Seriously. “Johnson and Gove carried with them a second feature of unscrupulous journalism: the contempt for practical questions … The Leave campaign has no plan … Vote Leave did not know how to resolve difficulties with Scotland, Ireland, the refugee camp at Calais, and a thousand other problems, and did not want to know either.”

And what is his verdict on that campaign? “The Vote Leave campaign followed the tactics of the sleazy columnist to the letter. First, it came out with the big, bold solution: leave. Then it dismissed all who raised well-founded worries with ‘the country is sick of experts’. Then, like Johnson the journalist, it lied”. Got it in one.

That one of their fellow journalists is prepared to raise head above parapet and state plainly and very directly shows the distaste for Gove and Johnson’s actions, and where they have led not just the country, but their own profession. In that, Nick Cohen has done that profession a service that it may not want, but sorely needs, if only to snap out of its reverie and realise that, in the real world, and for the little people, it is not a game.

Nick Cohen is not always right. But on this he has hit the bullseye. Well done that man.

4 comments:

game_cat said...

When nick Cohen starts making sense you know things are going bad...

Anonymous said...

Fine.
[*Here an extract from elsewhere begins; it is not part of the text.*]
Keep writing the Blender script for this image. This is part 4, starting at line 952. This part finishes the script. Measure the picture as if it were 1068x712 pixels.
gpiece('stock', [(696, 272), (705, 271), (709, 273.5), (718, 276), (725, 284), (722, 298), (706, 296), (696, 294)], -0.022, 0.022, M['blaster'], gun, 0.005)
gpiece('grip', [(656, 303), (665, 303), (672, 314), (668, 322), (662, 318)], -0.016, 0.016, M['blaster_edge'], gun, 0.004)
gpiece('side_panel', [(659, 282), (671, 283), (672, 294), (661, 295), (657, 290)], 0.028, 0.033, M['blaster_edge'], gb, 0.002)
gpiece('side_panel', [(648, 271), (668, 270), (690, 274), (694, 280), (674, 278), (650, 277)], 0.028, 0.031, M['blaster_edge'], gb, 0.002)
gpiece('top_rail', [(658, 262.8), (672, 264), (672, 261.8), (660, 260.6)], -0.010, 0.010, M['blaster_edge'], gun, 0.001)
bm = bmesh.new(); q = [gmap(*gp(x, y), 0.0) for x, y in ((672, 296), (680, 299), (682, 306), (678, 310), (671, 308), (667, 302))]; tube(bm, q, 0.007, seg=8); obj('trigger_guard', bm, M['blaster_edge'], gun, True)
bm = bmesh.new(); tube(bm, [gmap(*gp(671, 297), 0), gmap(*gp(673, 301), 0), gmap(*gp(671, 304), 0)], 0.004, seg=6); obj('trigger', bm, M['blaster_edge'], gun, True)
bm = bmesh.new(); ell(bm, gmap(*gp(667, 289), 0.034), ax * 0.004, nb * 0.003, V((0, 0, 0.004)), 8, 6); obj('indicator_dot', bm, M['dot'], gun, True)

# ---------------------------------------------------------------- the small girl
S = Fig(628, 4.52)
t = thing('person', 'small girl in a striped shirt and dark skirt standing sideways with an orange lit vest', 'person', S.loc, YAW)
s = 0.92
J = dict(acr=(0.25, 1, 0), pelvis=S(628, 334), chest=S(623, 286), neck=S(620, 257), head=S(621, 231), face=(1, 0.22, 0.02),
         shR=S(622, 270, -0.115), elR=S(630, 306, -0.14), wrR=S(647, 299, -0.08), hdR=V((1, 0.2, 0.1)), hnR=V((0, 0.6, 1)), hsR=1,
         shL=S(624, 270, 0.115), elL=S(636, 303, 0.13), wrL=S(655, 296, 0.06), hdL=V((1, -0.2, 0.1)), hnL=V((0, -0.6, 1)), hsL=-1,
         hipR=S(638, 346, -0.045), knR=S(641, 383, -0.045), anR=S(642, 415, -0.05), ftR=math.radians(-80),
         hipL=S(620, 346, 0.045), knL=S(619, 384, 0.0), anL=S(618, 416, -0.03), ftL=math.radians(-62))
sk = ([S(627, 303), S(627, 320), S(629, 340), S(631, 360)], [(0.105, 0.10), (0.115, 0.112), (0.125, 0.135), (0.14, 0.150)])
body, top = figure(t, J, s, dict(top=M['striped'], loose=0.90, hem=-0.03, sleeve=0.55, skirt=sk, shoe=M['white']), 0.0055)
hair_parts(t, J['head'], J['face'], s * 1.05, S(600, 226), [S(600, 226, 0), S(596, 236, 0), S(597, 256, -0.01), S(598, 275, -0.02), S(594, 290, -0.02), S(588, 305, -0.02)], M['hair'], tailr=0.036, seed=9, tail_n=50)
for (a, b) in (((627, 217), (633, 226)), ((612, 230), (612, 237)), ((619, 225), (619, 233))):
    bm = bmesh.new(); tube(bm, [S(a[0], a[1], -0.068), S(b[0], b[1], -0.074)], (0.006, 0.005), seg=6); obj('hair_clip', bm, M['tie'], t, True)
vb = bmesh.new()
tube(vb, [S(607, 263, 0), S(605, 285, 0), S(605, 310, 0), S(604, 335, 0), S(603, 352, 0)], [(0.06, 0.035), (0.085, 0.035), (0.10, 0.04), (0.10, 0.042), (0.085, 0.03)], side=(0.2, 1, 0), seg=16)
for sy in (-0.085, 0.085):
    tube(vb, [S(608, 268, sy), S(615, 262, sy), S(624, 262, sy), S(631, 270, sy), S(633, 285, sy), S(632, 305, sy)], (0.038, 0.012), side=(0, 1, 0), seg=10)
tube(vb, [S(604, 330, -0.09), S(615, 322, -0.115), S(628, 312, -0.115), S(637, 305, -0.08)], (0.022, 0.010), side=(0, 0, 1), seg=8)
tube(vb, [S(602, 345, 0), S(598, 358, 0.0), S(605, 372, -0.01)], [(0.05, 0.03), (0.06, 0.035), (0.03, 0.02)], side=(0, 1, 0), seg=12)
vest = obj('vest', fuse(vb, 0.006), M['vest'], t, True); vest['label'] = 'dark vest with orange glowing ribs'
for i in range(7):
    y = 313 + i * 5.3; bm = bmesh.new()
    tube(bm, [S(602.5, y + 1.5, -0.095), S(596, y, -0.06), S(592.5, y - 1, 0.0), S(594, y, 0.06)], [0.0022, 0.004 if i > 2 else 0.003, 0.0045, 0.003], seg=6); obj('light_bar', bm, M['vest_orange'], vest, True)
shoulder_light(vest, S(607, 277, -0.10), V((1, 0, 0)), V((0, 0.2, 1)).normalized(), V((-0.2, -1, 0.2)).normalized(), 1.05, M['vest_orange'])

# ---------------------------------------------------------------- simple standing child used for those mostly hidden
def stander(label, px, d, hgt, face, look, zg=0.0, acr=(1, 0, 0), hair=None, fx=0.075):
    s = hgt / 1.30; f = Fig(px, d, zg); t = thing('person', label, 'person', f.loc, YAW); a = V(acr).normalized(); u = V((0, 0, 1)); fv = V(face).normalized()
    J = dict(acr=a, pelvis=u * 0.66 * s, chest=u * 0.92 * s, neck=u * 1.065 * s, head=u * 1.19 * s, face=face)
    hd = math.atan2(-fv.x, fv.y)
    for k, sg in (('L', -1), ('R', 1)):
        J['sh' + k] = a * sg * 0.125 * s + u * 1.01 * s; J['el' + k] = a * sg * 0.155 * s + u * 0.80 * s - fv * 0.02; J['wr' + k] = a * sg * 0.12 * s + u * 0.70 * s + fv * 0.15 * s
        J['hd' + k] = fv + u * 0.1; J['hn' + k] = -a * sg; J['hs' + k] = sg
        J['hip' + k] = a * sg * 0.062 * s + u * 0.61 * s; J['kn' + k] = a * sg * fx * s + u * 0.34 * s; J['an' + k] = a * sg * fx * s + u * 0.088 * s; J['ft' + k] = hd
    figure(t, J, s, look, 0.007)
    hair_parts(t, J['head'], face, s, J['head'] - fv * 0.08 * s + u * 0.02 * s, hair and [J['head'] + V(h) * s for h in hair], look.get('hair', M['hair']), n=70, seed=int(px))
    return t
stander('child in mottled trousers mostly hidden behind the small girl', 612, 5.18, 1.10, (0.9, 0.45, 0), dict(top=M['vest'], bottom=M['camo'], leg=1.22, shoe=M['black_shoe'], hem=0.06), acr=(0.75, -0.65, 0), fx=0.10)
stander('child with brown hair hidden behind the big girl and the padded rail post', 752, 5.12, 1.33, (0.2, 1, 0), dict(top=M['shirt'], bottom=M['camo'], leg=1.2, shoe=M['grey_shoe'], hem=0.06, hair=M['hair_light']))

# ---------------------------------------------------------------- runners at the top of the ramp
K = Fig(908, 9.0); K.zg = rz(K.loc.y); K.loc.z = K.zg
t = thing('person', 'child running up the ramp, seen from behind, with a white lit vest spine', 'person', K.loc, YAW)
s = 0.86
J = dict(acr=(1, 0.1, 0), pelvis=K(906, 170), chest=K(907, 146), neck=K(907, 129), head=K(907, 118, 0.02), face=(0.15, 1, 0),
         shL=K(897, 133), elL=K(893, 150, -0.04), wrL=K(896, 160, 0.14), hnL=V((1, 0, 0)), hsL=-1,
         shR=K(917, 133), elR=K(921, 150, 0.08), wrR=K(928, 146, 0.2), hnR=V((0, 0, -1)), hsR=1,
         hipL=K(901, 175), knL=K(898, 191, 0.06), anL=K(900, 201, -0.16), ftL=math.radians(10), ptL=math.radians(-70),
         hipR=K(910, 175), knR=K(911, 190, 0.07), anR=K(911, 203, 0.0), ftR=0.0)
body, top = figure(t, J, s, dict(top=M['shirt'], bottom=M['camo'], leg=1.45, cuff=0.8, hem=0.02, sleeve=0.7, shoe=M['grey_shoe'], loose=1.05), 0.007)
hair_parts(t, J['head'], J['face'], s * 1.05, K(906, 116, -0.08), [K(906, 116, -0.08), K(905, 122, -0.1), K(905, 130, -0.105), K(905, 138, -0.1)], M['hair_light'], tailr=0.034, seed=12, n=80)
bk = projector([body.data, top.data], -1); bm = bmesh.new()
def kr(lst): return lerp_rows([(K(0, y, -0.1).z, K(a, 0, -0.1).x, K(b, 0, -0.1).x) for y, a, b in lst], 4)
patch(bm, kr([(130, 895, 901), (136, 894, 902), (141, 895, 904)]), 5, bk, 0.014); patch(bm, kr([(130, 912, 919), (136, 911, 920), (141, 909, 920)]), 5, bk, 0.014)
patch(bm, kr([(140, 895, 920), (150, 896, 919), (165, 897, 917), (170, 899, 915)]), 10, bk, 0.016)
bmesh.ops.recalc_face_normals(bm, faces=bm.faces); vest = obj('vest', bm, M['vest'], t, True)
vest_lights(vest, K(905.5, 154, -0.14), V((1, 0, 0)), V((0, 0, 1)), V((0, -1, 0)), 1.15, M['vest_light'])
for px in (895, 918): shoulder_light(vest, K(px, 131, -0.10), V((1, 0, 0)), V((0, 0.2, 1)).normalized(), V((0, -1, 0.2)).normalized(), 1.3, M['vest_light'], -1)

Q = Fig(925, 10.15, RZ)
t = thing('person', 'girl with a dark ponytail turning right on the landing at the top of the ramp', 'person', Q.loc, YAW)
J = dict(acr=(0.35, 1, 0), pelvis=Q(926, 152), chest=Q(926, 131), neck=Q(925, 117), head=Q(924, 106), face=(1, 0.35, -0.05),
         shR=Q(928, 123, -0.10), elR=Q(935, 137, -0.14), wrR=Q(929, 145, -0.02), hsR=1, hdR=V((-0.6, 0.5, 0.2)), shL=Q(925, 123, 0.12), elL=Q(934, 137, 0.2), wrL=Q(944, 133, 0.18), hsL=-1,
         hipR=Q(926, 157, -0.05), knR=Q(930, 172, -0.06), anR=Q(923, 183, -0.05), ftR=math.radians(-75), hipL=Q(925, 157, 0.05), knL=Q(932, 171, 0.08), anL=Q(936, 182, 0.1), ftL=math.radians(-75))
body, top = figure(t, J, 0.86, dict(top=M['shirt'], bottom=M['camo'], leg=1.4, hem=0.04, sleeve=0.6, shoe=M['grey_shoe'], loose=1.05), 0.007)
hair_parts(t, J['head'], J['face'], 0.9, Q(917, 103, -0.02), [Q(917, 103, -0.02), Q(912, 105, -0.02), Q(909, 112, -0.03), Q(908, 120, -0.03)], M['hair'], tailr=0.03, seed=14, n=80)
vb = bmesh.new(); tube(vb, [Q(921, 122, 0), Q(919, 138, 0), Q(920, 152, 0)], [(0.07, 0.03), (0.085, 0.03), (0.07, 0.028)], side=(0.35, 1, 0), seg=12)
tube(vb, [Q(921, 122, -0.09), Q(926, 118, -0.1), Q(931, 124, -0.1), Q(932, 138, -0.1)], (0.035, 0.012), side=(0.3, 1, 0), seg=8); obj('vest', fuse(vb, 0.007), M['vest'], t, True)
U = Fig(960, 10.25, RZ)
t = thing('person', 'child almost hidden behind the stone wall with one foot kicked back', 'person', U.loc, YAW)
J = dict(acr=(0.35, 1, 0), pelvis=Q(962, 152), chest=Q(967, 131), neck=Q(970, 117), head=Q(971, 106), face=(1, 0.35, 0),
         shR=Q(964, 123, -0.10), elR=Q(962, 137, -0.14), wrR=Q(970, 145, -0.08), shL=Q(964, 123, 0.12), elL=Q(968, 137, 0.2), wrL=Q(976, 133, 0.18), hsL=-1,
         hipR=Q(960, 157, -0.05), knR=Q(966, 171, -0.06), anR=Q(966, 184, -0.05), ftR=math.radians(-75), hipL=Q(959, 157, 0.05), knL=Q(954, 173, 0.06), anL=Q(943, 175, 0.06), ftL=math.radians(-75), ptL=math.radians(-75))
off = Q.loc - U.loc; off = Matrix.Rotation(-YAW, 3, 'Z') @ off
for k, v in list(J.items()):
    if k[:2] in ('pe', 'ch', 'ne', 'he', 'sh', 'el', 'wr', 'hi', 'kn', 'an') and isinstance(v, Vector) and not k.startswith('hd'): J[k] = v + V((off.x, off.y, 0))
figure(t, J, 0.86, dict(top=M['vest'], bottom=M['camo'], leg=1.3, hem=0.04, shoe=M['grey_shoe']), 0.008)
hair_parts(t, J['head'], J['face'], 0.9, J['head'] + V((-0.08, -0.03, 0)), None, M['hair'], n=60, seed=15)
Well done, Nick Cohen.

Now....just how many "journalists" do you think will have the courage to openly denounce Murdoch and Rothermere as well as their bought-and-paid-for jobsworths?

I won't hold my breath.......

Anonymous said...

The ring of tormentors will soon be served a nice big dish of karma.

#Leveson 2

jelltex said...

If only he and other journalists had been doing their jobs for the past few months and saying this stuff before 24th June and not after.

Not much use now is it?

I follow Tim, some legal bloggers, tax bloggers and so get my news from them and other sources, I have no need for "news"papers now, nor sadly the BBC when all they do is rehash what The Red Tops trumpeted that morning.

The 4th estate's job is to question the executive, not to just repeat the swill it spouts.